Land addressed the following topics as well during the Sept. 22 question-and-answer session:

— On evangelism of Jews: “I respect all faiths. I had a rabbi say to me last month … ‘I appreciate your commitment to Israel. I appreciate your insistence on freedom of religion. But your insistence that you have the right to evangelize Jews offends me.’ And I said, ‘Well, I can appreciate that, but if the price of respecting your faith is to disrespect mine, then it’s too high.’ I don’t have the right to coercively get you to listen to the Gospel. And you have to understand that for an evangelical Christian the sharing of one’s faith in Jesus is an act of love. It’s not an act of prejudice. It’s not an act of hate. And we don’t just try to evangelize Muslims and Jews. We evangelize family members.”

— On polls showing evangelicals’ negative view of Muslims: “I don’t think there’s a single answer to that. I think it’s related to persecution of non-Muslims in Muslim countries, the lack of freedom of religious expression in many [Islamic] countries, although not all. I think it has to do with terrorism.
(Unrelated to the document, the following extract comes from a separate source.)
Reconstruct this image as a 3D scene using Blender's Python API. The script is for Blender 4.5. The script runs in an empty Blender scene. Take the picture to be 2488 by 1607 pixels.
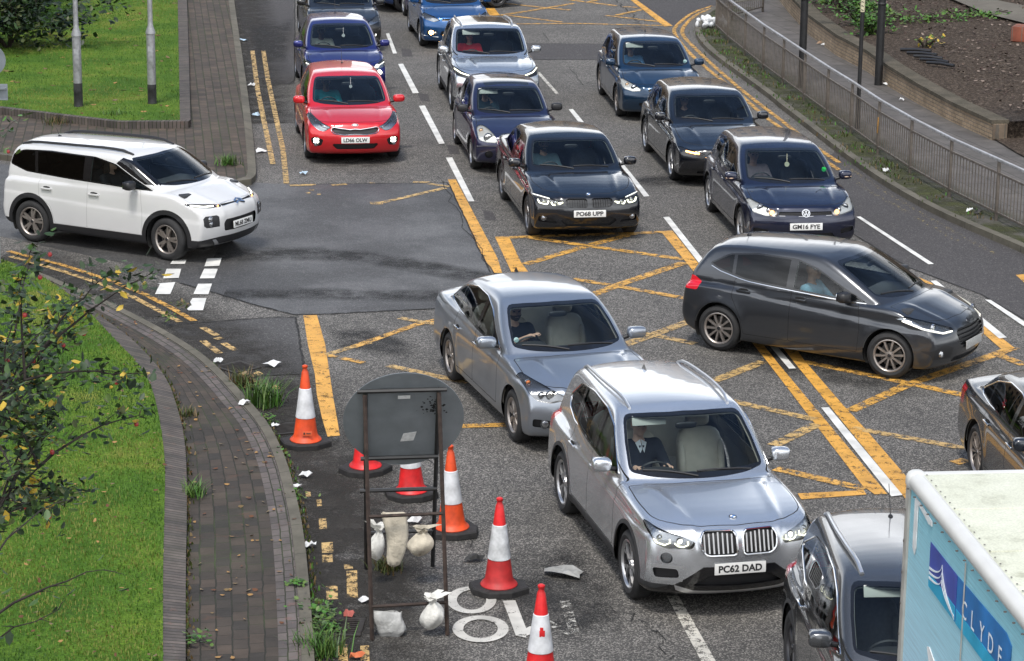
import bpy, bmesh, math, random
import numpy as np
from mathutils import Vector, Matrix

random.seed(7)
RNG = np.random.default_rng(11)
scene = bpy.context.scene
COL = scene.collection

# ---------------------------------------------------------------- camera
CAM_F, CAM_T, CAM_H, CAM_R = 6227.44, 0.256189, 9.0357, -0.0105635   # focal length in photo px, tilt, height, roll
PW, PH = 2488.0, 1607.0
_c, _s = math.cos(CAM_R), math.sin(CAM_R)
_fw = Vector((0, math.cos(CAM_T), -math.sin(CAM_T)))
_dn = Vector((0, -math.sin(CAM_T), -math.cos(CAM_T)))
_rx = Vector((1, 0, 0))
_camx = _rx * _c + _dn * _s
_camy = -(_rx * (-_s) + _dn * _c)
_camz = -_fw
cam_data = bpy.data.cameras.new('camera')
cam = bpy.data.objects.new('camera', cam_data)
COL.objects.link(cam)
M4 = Matrix((_camx, _camy, _camz)).transposed().to_4x4()
M4.translation = Vector((0, 0, CAM_H))
cam.matrix_world = M4
cam_data.sensor_width = 36.0
cam_data.lens = CAM_F / PW * 36.0
cam_data.clip_start = 0.5
cam_data.clip_end = 2000
scene.camera = cam
scene.render.resolution_x, scene.render.resolution_y = 1024, 661

# ---------------------------------------------------------------- light
SUN_EL, SUN_AZ = math.radians(66), math.radians(200)     # high, soft, from behind the camera's left
world = bpy.data.worlds.new('World')
scene.world = world
world.use_nodes = True
wn, wl = world.node_tree.nodes, world.node_tree.links
wn.clear()
w_out = wn.new('ShaderNodeOutputWorld')
w_bg = wn.new('ShaderNodeBackground')
w_sky = wn.new('ShaderNodeTexSky')
w_sky.sky_type = 'NISHITA'
w_sky.sun_disc = False
w_sky.sun_elevation = SUN_EL
w_sky.sun_rotation = SUN_AZ
w_sky.air_density = 1.3
w_sky.dust_density = 3.0
w_sky.ozone_density = 1.0
w_tc = wn.new('ShaderNodeTexCoord')
w_map = wn.new('ShaderNodeMapping')
w_map.inputs['Scale'].default_value = (1.0, 1.0, 2.6)
w_noise = wn.new('ShaderNodeTexNoise')
w_noise.inputs['Scale'].default_value = 2.4
w_noise.inputs['Detail'].default_value = 7
w_noise.inputs['Roughness'].default_value = 0.55
w_ramp = wn.new('ShaderNodeValToRGB')              # cloud base: pale low down, thinner and bluer overhead
for _p, _c4 in ((0.0, (9.5, 9.7, 10.0)), (.10, (12.4, 12.5, 12.5)), (.28, (11.5, 11.7, 12.0)), (.40, (3.6, 4.3, 5.4)), (.52, (1.0, 1.6, 2.8)), (1.0, (.9, 1.5, 2.8))):
    _e = w_ramp.color_ramp.elements.new(_p) if _p not in (0.0, 1.0) else w_ramp.color_ramp.elements[0 if _p == 0 else -1]
    _e.position = _p
    _e.color = (*[q / 12.5 for q in _c4], 1)
w_sep = wn.new('ShaderNodeSeparateXYZ')
wl.new(w_tc.outputs['Generated'], w_sep.inputs[0])
wl.new(w_sep.outputs['Z'], w_ramp.inputs['Fac'])
w_mr = wn.new('ShaderNodeMapRange')
w_mr.inputs[1].default_value, w_mr.inputs[2].default_value = .30, .70
w_mr.inputs[3].default_value, w_mr.inputs[4].default_value = 5.5, 23.0
w_scl = wn.new('ShaderNodeVectorMath')
w_scl.operation = 'SCALE'
w_mix = wn.new('ShaderNodeMix')
w_mix.data_type = 'RGBA'
w_mix.inputs[0].default_value = 0.90           # a mostly clouded sky
wl.new(w_tc.outputs['Generated'], w_map.inputs['Vector'])
wl.new(w_map.outputs['Vector'], w_noise.inputs['Vector'])
wl.new(w_noise.outputs['Fac'], w_mr.inputs[0])
w_beh = wn.new('ShaderNodeMapRange')
w_beh.interpolation_type = 'SMOOTHSTEP'
w_beh.inputs[1].default_value, w_beh.inputs[2].default_value = -.05, -.55
wl.new(w_sep.outputs['Y'], w_beh.inputs[0])
w_mb = wn.new('ShaderNodeMix')
w_mb.data_type = 'RGBA'
w_mb.inputs[7].default_value = (.92, .94, .97, 1)
wl.new(w_beh.outputs[0], w_mb.inputs[0])
wl.new(w_ramp.outputs['Color'], w_mb.inputs[6])
wl.new(w_mb.outputs[2], w_scl.inputs[0])
wl.new(w_mr.outputs[0], w_scl.inputs['Scale'])
wl.new(w_sky.outputs['Color'], w_mix.inputs[6])
wl.new(w_scl.outputs[0], w_mix.inputs[7])
wl.new(w_mix.outputs[2], w_bg.inputs['Color'])
w_bg.inputs['Strength'].default_value = 0.105
wl.new(w_bg.outputs['Background'], w_out.inputs['Surface'])

sun_data = bpy.data.lights.new('sun', 'SUN')
sun_data.energy = 2.0
sun_data.angle = math.radians(12)
sun_data.color = (1.0, 0.95, 0.88)
sun = bpy.data.objects.new('sun', sun_data)
COL.objects.link(sun)
# towards the sun: azimuth measured like the sky's sun_rotation (clockwise from +Y)
_sd = Vector((math.sin(SUN_AZ) * math.cos(SUN_EL), math.cos(SUN_AZ) * math.cos(SUN_EL), math.sin(SUN_EL)))
sun.rotation_euler = _sd.to_track_quat('Z', 'Y').to_euler()
sun.location = (0, 0, 40)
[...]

Unfortunately, a lot of evangelicals too easily equate radical Islam jihadism with Islam. Islam, like Christianity, is a many-splintered thing. You have to understand that evangelicals really, really believe in religious freedom for everyone. They believe that a person’s freedom of conscience in matters of faith is sacred, and they are offended when anybody seeks to coerce it.”

— On evangelical leaders describing Islam as “evil”: “I disagree with those statements, as do many evangelicals. I don’t think that you should define any religion as evil. I think you should describe actions as evil. If Serbian thugs are killing Muslims in Bosnia in the name of religion, that’s evil. If terrorists calling themselves Protestant or Catholic are killing each other in the name of religion in Ireland, that’s evil. If children are being recruited as suicide bombers in the name of Islam, that’s evil.”
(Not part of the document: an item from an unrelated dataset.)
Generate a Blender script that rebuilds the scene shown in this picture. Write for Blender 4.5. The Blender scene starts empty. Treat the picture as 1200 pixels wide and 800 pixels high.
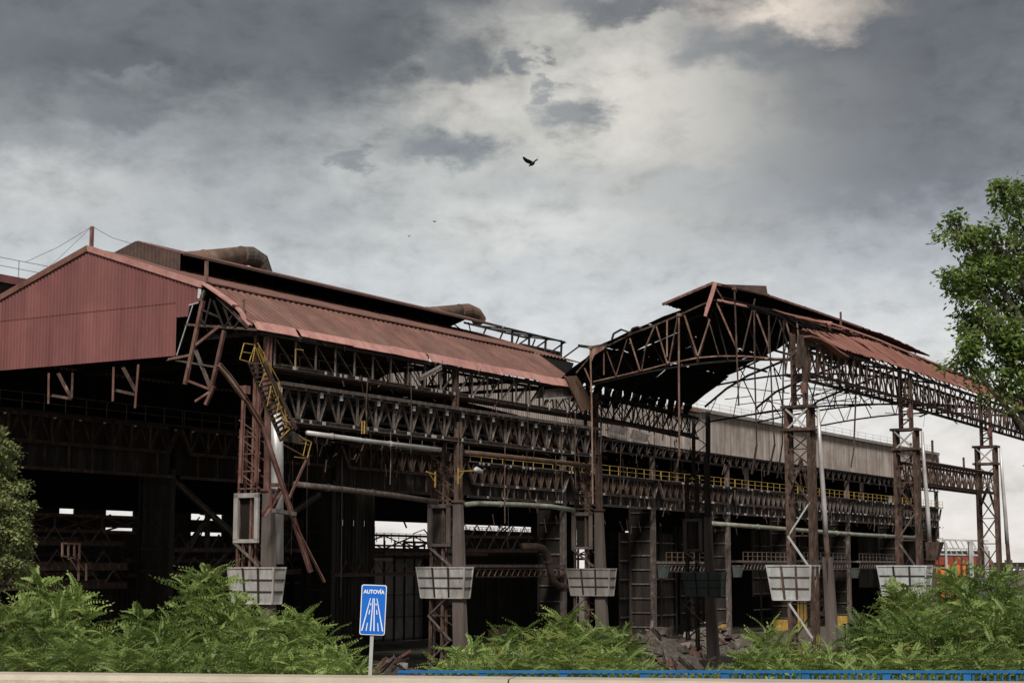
import bpy, math, random
import numpy as np
from mathutils import Vector, Matrix, noise as mnoise
R = random.Random(7)
S = bpy.context.scene
COL = S.collection
# ------------------------------------------------------------------ camera, exposure
H = 8.0                                   # eye height above the site ground
cam_d = bpy.data.cameras.new('camera'); cam = bpy.data.objects.new('camera', cam_d); COL.objects.link(cam)
TILT = math.atan(265 / 2000)
cam.location = (0, 0, H); cam.rotation_euler = (math.pi / 2 + TILT, 0, 0)
cam_d.sensor_width = 36; cam_d.lens = 60; cam_d.clip_start = .1; cam_d.clip_end = 8000
S.camera = cam
S.view_settings.view_transform = 'Standard'; S.view_settings.look = 'None'
S.view_settings.gamma = 1; S.view_settings.exposure = 1.5
EXPO = 2 ** 1.5
S.cycles.max_bounces = 5; S.cycles.diffuse_bounces = 3; S.cycles.transmission_bounces = 3; S.cycles.transparent_max_bounces = 4
# ------------------------------------------------------------------ sun
SUN_AZ, SUN_EL = math.radians(183), math.radians(46)      # behind the camera
sun_d = bpy.data.lights.new('sun', 'SUN'); sun = bpy.data.objects.new('sun', sun_d); COL.objects.link(sun)
sun_d.energy = 1.5; sun_d.angle = math.radians(12); sun_d.color = (1, .95, .87)
sd = Vector((math.sin(SUN_AZ) * math.cos(SUN_EL), math.cos(SUN_AZ) * math.cos(SUN_EL), math.sin(SUN_EL)))
sun.rotation_euler = sd.to_track_quat('Z', 'Y').to_euler(); sun.location = (0, 0, 60)

def lin(c):
    return tuple((x / 255 / 12.92 if x / 255 <= .04045 else ((x / 255 + .055) / 1.055) ** 2.4) for x in c)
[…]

— On religious liberty for Palestinians: “I think there should be more concern expressed…. I have expressed it, and I think other evangelical leaders are beginning to express it…. [W]e’re concerned about Palestinian rights being trampled, whether they’re being trampled by Israelis or whether they’re being trampled by Palestinian Authority groups since the control’s been turned over to them. I am very concerned, for instance, about the number of Palestinian Christians who have felt compelled to leave the West Bank and Gaza since control was returned to the Palestinian Authority.”

— On the justification for war in Iraq: “You’ll get different answers from different evangelicals. For me, the Iraq war was a continuation of 1991, when we resisted the invasion of Kuwait, and we stopped with a cease-fire, not a peace treaty, but a cease-fire, where Iraq agreed to meet certain conditions, none of which they met for 12 years. And after 12 years, we picked up the cease-fire and resumed the war. So clearly that would be a defensive war. For me, weapons of mass destruction were part of the justification for the liberation of Iraq, but it wasn’t the only justification.”
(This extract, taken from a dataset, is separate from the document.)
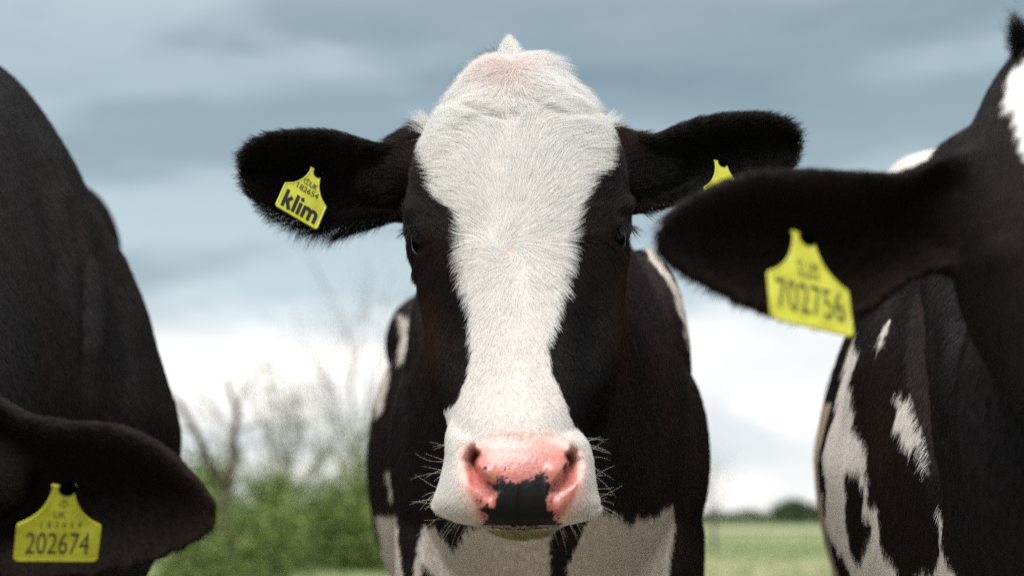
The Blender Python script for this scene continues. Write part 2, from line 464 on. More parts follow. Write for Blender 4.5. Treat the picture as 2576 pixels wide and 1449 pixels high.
def build_background():
    # hedge bank behind, to the left of the middle cow
    G = lambda x, y: float(ground_height(np.array(x), np.array(y)))
    def gx(u, v, y): return W(u, v, y)
    specs = [
        (620, 15.5, (0.80, 0.7, 0.95), 5200, 0.030, M_LEAF, 'low green bush just right of the near dark ear tip'),
        (760, 17.0, (0.95, 0.8, 1.12), 6000, 0.032, M_LEAF, 'green hedge bush below the pale blossoming shrub'),
        (870, 16.0, (0.75, 0.7, 0.92), 5200, 0.030, M_LEAF, 'dark green bush next to the shoulder of the middle cow'),
        (980, 18.5, (1.0, 0.8, 1.15), 5200, 0.034, M_LEAF, 'green bush partly hidden behind the left shoulder of the middle cow'),
        (575, 11.6, (0.62, 0.5, 0.92), 5200, 0.024, M_LEAF, 'leafy green bush in front of the forked bare tree'),
        (480, 17.5, (0.85, 0.8, 1.05), 5000, 0.032, M_LEAF, 'green hedge bush mostly hidden behind the near dark ear'),
    ]
    for u, y, r, n, s, mt, lb in specs:
        p = gx(u, 1290, y)
        bush('hedge_bush', (p[0], y, G(p[0], y) - 0.05), r, n, s, mt, lb, 'bush', 'hedge bushes behind the cows')
    for u, y, hz, n, lb in ((700, 19, 2.05, 2600, 'pale thin leafed shrub rising above the green hedge, the taller of two'), (905, 20, 1.9, 2100, 'pale thin leafed shrub beside the left edge of the middle cow')):
        p = gx(u, 1290, y)
        t = thing('spring_shrub', (p[0], y, G(p[0], y)), lb, 'shrub')
        g = Geo(); tips = []
        for k in range(6):
            d = np.array([rng.normal() * 0.45, rng.normal() * 0.3, 1.0]); d /= np.linalg.norm(d)
            grow(g, np.array([p[0], y, G(p[0], y)]), d, hz * 0.62, 0.028, 2, 0.5, 4, tips)
        o = link('branch', g.mesh('branch'), t, M_TWIG); o['kind'] = 'stuff'
        T = np.array(tips); idx = rng.integers(0, len(T), n)
        leaves_mesh('foliage', T[idx] + rng.normal(size=(n, 3)) * 0.13, 0.026, M_LEAF2, t)
    # pollarded tree with two stout limbs
    y = 13.0
    b = gx(575, 1330, y); b[2] = G(b[0], y)
    t = thing('pollarded_tree', tuple(b), 'bare brown tree forking into two stout upright limbs behind the hedge', 'tree')
    g = Geo(); k0 = gx(566, 1225, y)
    P = limb(g, b, k0, 0.085, 0.06, 0.03, 8, 10)
    link('trunk', g.mesh('trunk'), t, M_BARK)
    g = Geo()
    pl = [gx(560, 1220, y), gx(520, 1150, y - .1), gx(490, 1080, y - .15), gx(450, 1010, y - .2), gx(420, 985, y - .2)]
    for i in range(4): limb(g, pl[i], pl[i + 1], 0.048 - i * 0.008, 0.042 - i * 0.008, 0.03)
    link('limb', g.mesh('limb'), t, M_BARK)
    g = Geo()
    pl = [gx(570, 1225, y), gx(588, 1150, y + .1), gx(590, 1085, y + .1), gx(598, 1030, y + .12), gx(578, 985, y + .1), gx(570, 950, y + .1)]
    for i in range(5): limb(g, pl[i], pl[i + 1], 0.050 - i * 0.007, 0.044 - i * 0.007, 0.03)
    link('limb', g.mesh('limb'), t, M_BARK)
    g = Geo()
    for q0, q1 in ((gx(520, 1150, y), gx(470, 1140, y)), (gx(590, 1085, y), gx(640, 1070, y)), (gx(598, 1030, y), gx(625, 980, y)), (gx(490, 1080, y), gx(455, 1075, y))):
        grow(g, q0, (q1 - q0) / np.linalg.norm(q1 - q0), 0.28, 0.014, 1, 0.5, 3)
    o = link('twig', g.mesh('twig'), t, M_BARK); o['kind'] = 'stuff'
    # tall thin bare tree whose twigs reach up beside the head
    for (u, y, hh, lb) in ((895, 24.0, 5.0, 'tall bare tree with fine grey twigs left of the middle cow'), (1795, 30.0, 2.6, 'small bare tree with faint twigs right of the middle cow')):
        p = gx(u, 1290, y); z0 = G(p[0], y)
        t = thing('bare_tree', (p[0], y, z0), lb, 'tree')
        g = Geo(); limb(g, (p[0], y, z0), (p[0], y, z0 + hh * 0.35), 0.05, 0.036, 0.02, 6, 8)
        link('trunk', g.mesh('trunk'), t, M_TWIG)
        g = Geo()
        for k in range(9):
            d = np.array([rng.normal() * 0.42, rng.normal() * 0.3, 1.0]); d /= np.linalg.norm(d)
            grow(g, np.array([p[0], y, z0 + hh * rng.uniform(0.15, 0.35)]), d, hh * rng.uniform(0.3, 0.45), 0.0034 * hh, 2, 0.42, 4)
        o = link('crown', g.mesh('crown'), t, M_TWIG); o['kind'] = 'stuff'
    # far hedge line and the rounded tree on the skyline
    y = 95.0
    p = gx(2008, 1290, y)
    t = thing('round_tree', (p[0], y, G(p[0], y)), 'round dark green tree alone on the far skyline at right', 'tree')
    g = Geo(); limb(g, (p[0], y, G(p[0], y) - .1), (p[0], y, 1.2), 0.16, 0.1, 0.02); link('trunk', g.mesh('trunk'), t, M_BARK)
    cs = np.array([[rng.normal() * 0.85, rng.normal() * 0.6, 0] for _ in range(26)])
    cs[:, 2] = (1.25 - 0.30 * cs[:, 0] ** 2) * rng.uniform(0.35, 1.0, 26) + 0.15
    idx = rng.integers(0, 26, 7000)
    C = cs[idx] + rng.normal(size=(7000, 3)) * [0.30, 0.30, 0.16] + [p[0], y, 0.1]; C[:, 2] = np.maximum(C[:, 2], G(p[0], y))
    leaves_mesh('crown', C, 0.10, M_LEAF3, t)
    n = 26000
    X = rng.uniform(-50, 60, n); Y = 100 + rng.normal(size=n) * 0.7
    Z = 0.1 + rng.uniform(0, 1, n) ** 1.3 * (0.78 + 0.14 * np.sin(X * 0.9) + 0.10 * np.sin(X * 2.3 + 1))
    o = leaves_mesh('far_hedge', np.stack([X, Y, Z], 1), 0.14, M_LEAF3, None, None)
    tag(o, 'long low dark green hedge along the far edge of the field', 'hedge', kind='stuff')
    # grass blades in the part of the field that shows
    n = 45000
    Y = 8 + rng.uniform(0, 1, n) ** 1.3 * 44
    X = Y * rng.uniform(-0.62, 0.62, n)
    hgt = rng.uniform(0.03, 0.09, n); wd = 0.006 + 0.0004 * Y
    bx = rng.normal(size=n) * 0.03; by = rng.normal(size=n) * 0.03
    Z = ground_height(X, Y)
    V = np.stack([np.stack([X - wd, Y, Z - .01], 1), np.stack([X + wd, Y, Z - .01], 1), np.stack([X + bx, Y + by, Z + hgt], 1)], 1).reshape(-1, 3)
    me = bpy.data.meshes.new('grass'); me.vertices.add(3 * n); me.loops.add(3 * n); me.polygons.add(n)
    me.vertices.foreach_set('co', V.astype(np.float32).ravel()); me.loops.foreach_set('vertex_index', np.arange(3 * n, dtype=np.int32))
    me.polygons.foreach_set('loop_start', np.arange(0, 3 * n, 3, dtype=np.int32)); me.update(calc_edges=True)
    o = link('grass', me, None, M_GRASS); tag(o, 'short green pasture grass of the field', 'grass', kind='stuff')
build_background()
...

— On Iran: “I do not believe it is in the best interest of the world for Iran to develop nuclear weapons. I am comfortable with the process that is currently going forward to prevent Iran from developing nuclear weapons capabilities. Would I under all circumstances not support a military option? No, I wouldn’t under all circumstances not support a military option. I would seek to do what I do in every case, which would be to apply the principles of just war to any use of military force.”

The meeting, which was attended by about 65 CFR members and 20 reporters, was the first in a new series the organization is conducting about religion and foreign policy.

The CFR, which has an office in Washington but is headquartered in New York City, is a nonpartisan entity that holds meetings featuring world and government leaders, as well as academics and foreign policy experts.